If you’re stuck in a credit rating rut where you’re not being approved for credit, so can’t improve your rating, then an adverse credit card could help.
Adverse credit cards are designed specifically for high risk borrowers and as long as you clear your card each month, you’ll be able to prove that you’ve become a reliable and trustworthy borrower - improving your credit rating.
Adverse credit cards have much higher APRs than normal credit cards. The average UK credit card currently carries an interest rate of 17.73 per cent (CreditAction.org, January 2008) but the interest rate on adverse credit cards is usually nearer to the 30 per cent mark.
They also usually have much lower credit limits.
Both of these features represent the increased risk posed by users of adverse credit cards; these are people who have either had no previous credit of any sort so can’t prove their reliability, or people who have previously defaulted on credit card and other repayments.
Because of the high interest rates applied to adverse credit cards, you have to be really careful to always pay off your balance at the end of the month.
If you don’t, you could end up paying out hundreds in interest and having a big debt at the end of the year.
If you spend £100 a month on your credit card and only ever make the minimum payment at the end of the month - usually three per cent or £5, whichever is bigger - you will be charged the following interest over the year:
Credit Card
APR
Interest in 12 Months
Balance After 12 Months
Average Credit Card1
17.73%
£109.50
£1,107.01
Adverse Credit Card2
35.9%
£234.26
£1,202.45
*1Based on the average APR on a UK credit card (Credit Action, 2008)
*2Based on the Aqua Credit Card (www.aquacard.co.uk). (correct on 16/01/2008)

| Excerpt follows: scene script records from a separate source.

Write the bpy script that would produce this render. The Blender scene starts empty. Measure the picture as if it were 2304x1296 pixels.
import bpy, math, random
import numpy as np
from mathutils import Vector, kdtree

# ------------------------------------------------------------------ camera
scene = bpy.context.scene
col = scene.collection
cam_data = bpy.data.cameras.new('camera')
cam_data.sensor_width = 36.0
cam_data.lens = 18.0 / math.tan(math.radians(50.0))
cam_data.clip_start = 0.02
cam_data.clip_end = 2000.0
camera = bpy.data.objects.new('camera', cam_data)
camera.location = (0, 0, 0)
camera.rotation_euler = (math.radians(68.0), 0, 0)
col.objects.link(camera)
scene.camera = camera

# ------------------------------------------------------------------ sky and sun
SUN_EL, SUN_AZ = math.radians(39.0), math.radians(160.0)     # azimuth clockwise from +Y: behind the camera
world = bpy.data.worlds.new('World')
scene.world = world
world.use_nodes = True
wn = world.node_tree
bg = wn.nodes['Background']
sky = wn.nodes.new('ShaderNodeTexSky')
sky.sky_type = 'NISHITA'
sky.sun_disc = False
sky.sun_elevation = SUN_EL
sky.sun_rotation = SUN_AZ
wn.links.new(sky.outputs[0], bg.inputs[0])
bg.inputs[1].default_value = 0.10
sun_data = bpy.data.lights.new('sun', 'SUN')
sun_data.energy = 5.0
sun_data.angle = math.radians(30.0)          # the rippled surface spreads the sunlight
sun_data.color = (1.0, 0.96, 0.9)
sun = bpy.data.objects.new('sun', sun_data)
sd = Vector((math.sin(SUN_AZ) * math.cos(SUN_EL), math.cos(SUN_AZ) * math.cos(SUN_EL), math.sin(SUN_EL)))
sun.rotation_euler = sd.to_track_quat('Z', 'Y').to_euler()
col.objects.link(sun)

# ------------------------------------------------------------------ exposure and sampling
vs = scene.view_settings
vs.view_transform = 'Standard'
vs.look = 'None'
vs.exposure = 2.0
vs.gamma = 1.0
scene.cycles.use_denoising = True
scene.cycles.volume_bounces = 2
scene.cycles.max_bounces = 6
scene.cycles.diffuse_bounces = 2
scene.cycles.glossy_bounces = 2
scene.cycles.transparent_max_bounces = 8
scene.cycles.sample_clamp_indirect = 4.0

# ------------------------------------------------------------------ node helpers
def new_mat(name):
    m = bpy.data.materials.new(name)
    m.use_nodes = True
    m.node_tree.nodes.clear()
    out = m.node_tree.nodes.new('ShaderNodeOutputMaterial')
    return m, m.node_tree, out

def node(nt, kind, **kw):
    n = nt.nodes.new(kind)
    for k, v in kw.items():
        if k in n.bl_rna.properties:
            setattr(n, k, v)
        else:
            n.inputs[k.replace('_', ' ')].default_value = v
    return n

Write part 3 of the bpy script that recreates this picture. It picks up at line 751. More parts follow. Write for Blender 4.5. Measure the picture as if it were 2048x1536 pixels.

If you use your credit card to buy a £500 holiday at the start of the year, without making any further purchases, but still only paying the minimum amount each month, you’ll still end up adding years to your repayments:
Credit Card
APR
Interest in 12 Months
Balance After 12 Months
Time to Pay Off Debt
Average Credit Card1
17.73%
£83.85
£435.22
9 Years 9 Months
Adverse Credit Card2
35.9%
£184.35
£514.12
14 Years 7 Months
*1Based on the average APR on a UK Credit Card (Credit Action, 2008)
*2Based on the Aqua Credit Card (www.aquacard.co.uk). (correct on 16/02/2008)
Clear your debt
The only sensible way to make any credit card work for you is to pay your balance off in full at the end of each month to avoid paying interest. This becomes even more important when you’re using an adverse credit card because of the exceptionally high APR.
By paying your balance off in full, on time, every month you’ll be able to prove to credit card companies and credit reference agencies that you can manage your debt efficiently.
As well as making sure that you pay off your balance each month to avoid the high interest, you also need to be careful about what you use your card for.
If you make any “instant cash transactions” like taking money out from a cash point or online gambling - or even in some cases buying gift vouchers, you’ll be charged at an even higher rate.
Adverse credit cards should only be used to rebuild your credit rating - not for doing your normal spending with - because if anything unexpected arises and you cant clear your balance that month you’ll not only have to pay more than 30 per cent interest, but you’ll also be taking a step back on your credit rating.
If you’re bad with money but need a second credit card for making internet purchases, for example, you should consider getting a pre-pay credit card. You have to load it up with cash before you can use it, so you’ll never be able to exceed the limit, and it’s accepted like any other credit card.
Adverse credit cards are aimed at people with low credit ratings, who have been refused for credit elsewhere, and should be used sensibly.
The full balance should always be paid off at the end of the month, or you may end up paying a very high level of interest and slowing the progress you’ve made on your credit rating.
However, if used carefully and effectively they can re-build your credit score allowing you to access cheaper forms of credit in the future.